Conheci uma jovem que chegou à idade adulta sem conhecer o pai. Até que alguém lhe disse: — Olha, estás a ver aquele homem ali a fumar? É o teu pai.
Ela ganhou coragem e abordou-o: — O senhor sabia que era meu pai?
Ao que o homem respondeu: — Sabia, sim, mas só há pouco tempo. Fiquei com vergonha de falar contigo, não sabia como é que ias reagir.
A jovem encolheu os ombros e esqueceu-o. Outra mulher viveu a vida toda sem que alguma vez o pai se tenha disposto a assumi-la ou a abraçá-la, apesar dos seus vários esforços, infrutíferos, ao longo de décadas. Um dia, quando ela fez 60 anos, vieram dizer-lhe que o pai tinha falecido. A mulher encolheu os ombros e esqueceu-o.
Aya, ao contrário, decidiu conhecer o homem que a tinha gerado, de nome Alexandre. Pai? Talvez seja preciso muito mais do que isso para sê-lo.

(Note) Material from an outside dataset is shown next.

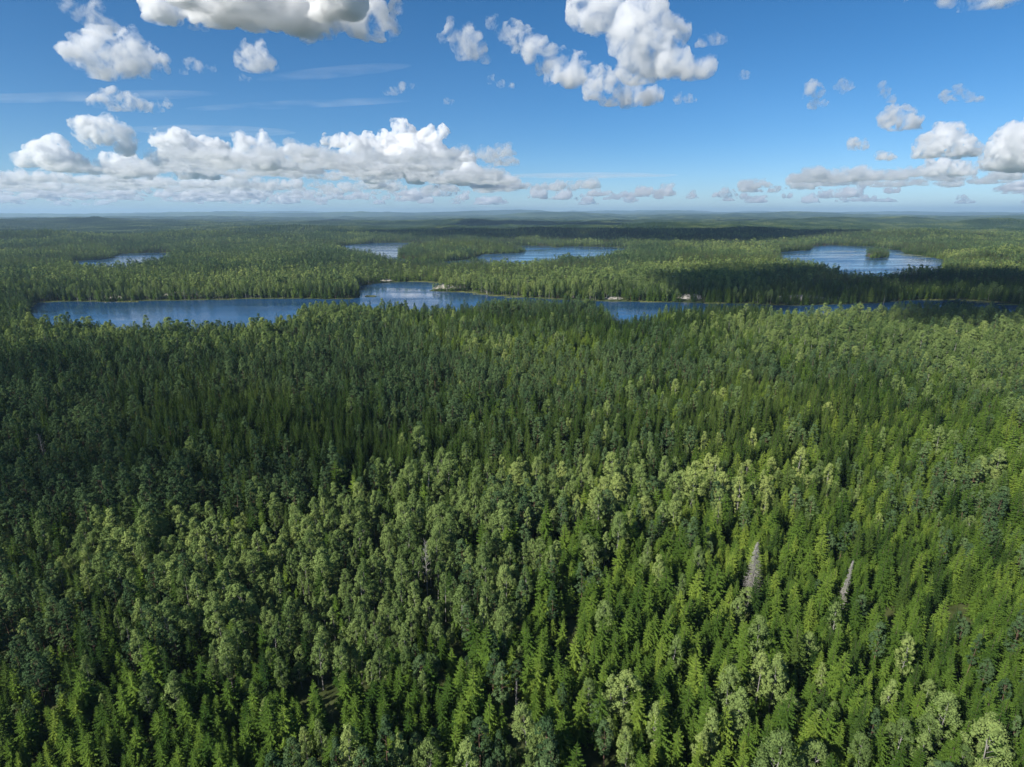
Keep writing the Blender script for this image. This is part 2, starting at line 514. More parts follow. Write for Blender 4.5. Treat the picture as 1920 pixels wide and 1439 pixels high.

Aya, a jovem mulher, Aya, a boneca, ou todas as crianças que cresceram órfãs de um pai vivo: talvez seja melhor encolherem os ombros e esquecê-lo.
Ficha técnica :
Título: «La Poupée» (A Boneca)
Género : Ficção
Língua : Francês
Legendas : Inglês
Suporte (Formato): 16/9
Duração: 13.50’
Ano: 2018
Realização : KOURAOGO Isabelle Christiane
Produção : ESAVM- École Supérieure des Arts Visuels de Marrakech
Equipa (resumo):
Direção de Fotografia: OUARRIRH Mourad
Engenheiro de som : RAFITOSON Tsisetraina
Montagem : DIALLO Maimouna
Atores principais :
AKA Yaba Annick
KOUNDOUNO Lamine
Biografia (resumida) e filmografia :
Após uma licenciatura em audiovisual, em Abidjan, Côte d’Ivoire, e 3 anos de experiência profissional, Isabelle Kouraogo integra, em 2015, a Escola Superior de Artes Visuais de Marraquexe (ESAVM- École Supérieure des Arts Visuels de Marrakech), na especialidade de realização.
Em 2015 obteve o 3º lugar do concurso de pitch organizado pela OIF durante o FESPACO.
Em 2017 foi selecionada como membro do júri Cantillon na 32ª edição do FIFF Namur.
Em 2018 realizou duas curtas-metragens, das quais uma ficção e um documentário.
[i] Ficha técnica, biografia da realizadora e prémios obtidos: informações gentilmente disponibilizadas pela cineasta.